A reglete é uma prancha com uma régua que contém as células do alfabeto para qualquer letra. Ela é usada em conjunto com a punção que faz a marcação de pontos em relevo.
O camisa sete explica que uma página de um livro comum é equivalente de três a quatro páginas em braille. “Um livro de 50 páginas se torna um de 200. As pessoas com mais idade, por terem mais dificuldade com a tecnologia, ainda preferem os registros escritos. Mas a meu ver, isso tem mudado com o passar dos anos.”
Tecnologia aliada para fomentar o bem-estar
A tecnologia tem sido uma forte aliada para quem nasceu e/ou perdeu a visão. Programas de computador e aplicativos para celular estão cada vez mais populares entre as pessoas cegas.

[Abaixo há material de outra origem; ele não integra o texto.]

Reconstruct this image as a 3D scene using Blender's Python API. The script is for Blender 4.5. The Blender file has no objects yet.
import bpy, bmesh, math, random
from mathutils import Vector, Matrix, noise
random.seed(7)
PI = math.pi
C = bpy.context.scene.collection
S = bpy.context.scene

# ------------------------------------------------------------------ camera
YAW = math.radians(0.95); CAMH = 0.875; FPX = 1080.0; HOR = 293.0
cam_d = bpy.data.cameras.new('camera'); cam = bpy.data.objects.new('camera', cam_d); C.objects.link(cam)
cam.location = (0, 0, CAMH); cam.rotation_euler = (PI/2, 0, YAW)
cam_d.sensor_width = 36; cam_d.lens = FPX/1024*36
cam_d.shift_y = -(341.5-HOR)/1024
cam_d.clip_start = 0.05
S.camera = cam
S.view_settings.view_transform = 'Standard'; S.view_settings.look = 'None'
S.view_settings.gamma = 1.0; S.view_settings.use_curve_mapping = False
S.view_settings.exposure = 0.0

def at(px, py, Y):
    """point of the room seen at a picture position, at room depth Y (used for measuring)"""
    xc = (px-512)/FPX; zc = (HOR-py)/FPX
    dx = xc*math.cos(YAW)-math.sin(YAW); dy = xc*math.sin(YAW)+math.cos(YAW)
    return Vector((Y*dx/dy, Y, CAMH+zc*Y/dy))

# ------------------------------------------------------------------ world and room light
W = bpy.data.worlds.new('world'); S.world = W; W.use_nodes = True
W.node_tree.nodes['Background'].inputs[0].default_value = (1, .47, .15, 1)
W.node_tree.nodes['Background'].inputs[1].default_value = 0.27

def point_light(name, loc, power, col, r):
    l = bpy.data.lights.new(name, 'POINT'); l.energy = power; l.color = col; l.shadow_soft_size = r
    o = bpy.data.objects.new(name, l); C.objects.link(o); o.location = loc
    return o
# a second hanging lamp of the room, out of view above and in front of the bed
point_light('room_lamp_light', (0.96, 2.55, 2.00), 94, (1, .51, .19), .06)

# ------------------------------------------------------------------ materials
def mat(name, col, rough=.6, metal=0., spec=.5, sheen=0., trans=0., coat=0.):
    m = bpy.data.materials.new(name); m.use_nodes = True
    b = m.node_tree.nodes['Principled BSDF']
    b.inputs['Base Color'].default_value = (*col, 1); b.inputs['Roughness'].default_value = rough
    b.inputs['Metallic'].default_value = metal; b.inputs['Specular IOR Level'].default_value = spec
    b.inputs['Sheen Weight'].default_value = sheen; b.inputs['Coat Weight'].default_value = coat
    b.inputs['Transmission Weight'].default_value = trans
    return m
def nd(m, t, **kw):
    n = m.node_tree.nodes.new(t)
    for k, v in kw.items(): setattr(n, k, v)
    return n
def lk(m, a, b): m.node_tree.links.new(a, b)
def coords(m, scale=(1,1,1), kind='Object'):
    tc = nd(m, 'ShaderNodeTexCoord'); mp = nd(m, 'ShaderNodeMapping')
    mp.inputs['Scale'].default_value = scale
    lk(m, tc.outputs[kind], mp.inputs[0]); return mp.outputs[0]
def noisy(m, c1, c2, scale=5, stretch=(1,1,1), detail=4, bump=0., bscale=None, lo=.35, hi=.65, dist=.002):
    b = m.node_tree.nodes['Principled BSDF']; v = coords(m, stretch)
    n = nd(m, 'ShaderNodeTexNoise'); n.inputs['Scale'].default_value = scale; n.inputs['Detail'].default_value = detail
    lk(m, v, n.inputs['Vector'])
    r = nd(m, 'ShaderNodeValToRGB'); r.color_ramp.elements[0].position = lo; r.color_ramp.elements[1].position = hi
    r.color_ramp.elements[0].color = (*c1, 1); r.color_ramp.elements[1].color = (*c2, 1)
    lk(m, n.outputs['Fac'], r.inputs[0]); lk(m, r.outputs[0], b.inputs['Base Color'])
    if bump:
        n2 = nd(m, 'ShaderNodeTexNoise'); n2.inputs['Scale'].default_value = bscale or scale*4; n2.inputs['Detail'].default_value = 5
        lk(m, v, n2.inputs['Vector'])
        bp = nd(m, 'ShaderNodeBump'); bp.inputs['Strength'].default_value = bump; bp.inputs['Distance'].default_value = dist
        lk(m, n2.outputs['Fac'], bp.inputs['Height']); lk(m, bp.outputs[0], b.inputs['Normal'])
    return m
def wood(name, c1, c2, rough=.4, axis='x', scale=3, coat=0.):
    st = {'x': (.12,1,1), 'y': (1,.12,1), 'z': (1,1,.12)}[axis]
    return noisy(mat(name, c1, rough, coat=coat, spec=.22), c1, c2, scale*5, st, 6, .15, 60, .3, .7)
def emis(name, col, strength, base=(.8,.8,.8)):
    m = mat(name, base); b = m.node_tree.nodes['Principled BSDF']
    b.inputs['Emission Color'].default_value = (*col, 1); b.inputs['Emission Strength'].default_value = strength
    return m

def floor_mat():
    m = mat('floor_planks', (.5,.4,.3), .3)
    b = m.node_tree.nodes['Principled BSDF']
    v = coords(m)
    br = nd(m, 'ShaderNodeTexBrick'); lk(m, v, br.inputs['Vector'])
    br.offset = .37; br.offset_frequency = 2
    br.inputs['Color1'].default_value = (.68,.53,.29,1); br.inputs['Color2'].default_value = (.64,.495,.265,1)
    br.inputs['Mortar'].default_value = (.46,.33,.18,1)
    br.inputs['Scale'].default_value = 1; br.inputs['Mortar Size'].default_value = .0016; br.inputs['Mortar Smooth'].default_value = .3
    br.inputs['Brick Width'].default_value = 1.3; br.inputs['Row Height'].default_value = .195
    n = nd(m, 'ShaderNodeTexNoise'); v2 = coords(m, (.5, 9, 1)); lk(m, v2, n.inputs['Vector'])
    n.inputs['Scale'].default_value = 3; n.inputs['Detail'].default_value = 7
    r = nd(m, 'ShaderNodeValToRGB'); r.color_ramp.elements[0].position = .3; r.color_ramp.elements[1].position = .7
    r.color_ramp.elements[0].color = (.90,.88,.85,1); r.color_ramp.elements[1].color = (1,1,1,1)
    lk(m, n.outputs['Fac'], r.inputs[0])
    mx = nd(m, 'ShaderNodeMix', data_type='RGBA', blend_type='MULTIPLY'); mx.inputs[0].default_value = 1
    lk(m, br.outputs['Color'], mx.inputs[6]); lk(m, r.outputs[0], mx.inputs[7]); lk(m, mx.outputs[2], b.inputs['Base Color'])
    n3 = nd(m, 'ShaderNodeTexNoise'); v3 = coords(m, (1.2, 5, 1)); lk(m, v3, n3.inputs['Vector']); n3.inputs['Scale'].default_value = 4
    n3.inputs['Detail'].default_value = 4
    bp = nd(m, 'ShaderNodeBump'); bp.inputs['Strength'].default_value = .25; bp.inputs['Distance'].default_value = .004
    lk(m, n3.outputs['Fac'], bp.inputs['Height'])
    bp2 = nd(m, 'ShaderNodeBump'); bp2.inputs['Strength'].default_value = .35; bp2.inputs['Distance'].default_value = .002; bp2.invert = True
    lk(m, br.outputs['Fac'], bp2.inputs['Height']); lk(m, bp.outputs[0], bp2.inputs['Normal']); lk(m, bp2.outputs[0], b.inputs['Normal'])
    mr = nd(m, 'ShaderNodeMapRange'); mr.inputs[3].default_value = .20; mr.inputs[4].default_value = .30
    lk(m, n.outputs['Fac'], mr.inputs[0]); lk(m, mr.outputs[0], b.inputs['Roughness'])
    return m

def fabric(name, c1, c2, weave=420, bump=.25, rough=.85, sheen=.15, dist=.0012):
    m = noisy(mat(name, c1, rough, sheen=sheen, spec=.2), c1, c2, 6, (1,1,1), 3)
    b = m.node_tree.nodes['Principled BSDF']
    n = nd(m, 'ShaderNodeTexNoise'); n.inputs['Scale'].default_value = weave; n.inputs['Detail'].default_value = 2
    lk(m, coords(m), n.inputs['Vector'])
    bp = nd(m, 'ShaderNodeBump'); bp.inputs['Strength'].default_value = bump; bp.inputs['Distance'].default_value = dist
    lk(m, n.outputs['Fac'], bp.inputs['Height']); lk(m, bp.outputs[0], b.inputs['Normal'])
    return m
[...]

“Sou um exemplo, há 10 anos que quase não leio um livro em braille. Embora tenha feito provas escritas nos últimos anos, no dia a dia pouco faço uso. A acessibilidade que o celular proporciona é muito vantajosa”, aponta Léo.
O programa para notebooks e computadores NVDA é um dos mais populares entre os gratuitos, explica o jogador. Já o TalkBack é o mais usado em aparelhos com o sistema Android e a Siri no modelo IOS. “Por virem de forma nativa, eles levam vantagem. Hoje me locomovo tranquilamente pela cidade, respondo as mensagens, utilizo diversos aplicativos e funções do smartphone como qualquer outra pessoa, porém de forma diferente”, ressalta.
Léo fala que quando mais novo era comum o uso de máquinas em braille, o equivalente à máquina de escrever. “Por serem muito grandes e pesadas, caíram em desuso, é raro encontrá-las.”
Inclusão na sociedade e nas cidades do Estado
Léo faz um alerta para a falta de inclusão e acessibilidade em setores da sociedade. “Não é exclusivo de Canoas, as cidades de modo geral não foram pensadas para quem é cego. As dificuldades estão aí para todos verem, isso soa irônico até. Mas é preciso que a sociedade não nos considere como pessoas incapazes, e sim como parte dela”, desabafa.
O canoense esclarece que itens comuns como uma caixa de remédio possuem escrita em braille, mas com ressalvas. “Geralmente é o nome, a marca, a quantidade, mas outras informações necessárias, por exemplo, a composição, para que serve, não se tem. E o que existe só tem porque é obrigatório. Se o que lei já é difícil de respeitar, imagina o que não é.” O jogador diz que apesar das adversidades é importante incentivar quem ficou cego a aprender braille. “É fundamental para a nossa independência”, conclui.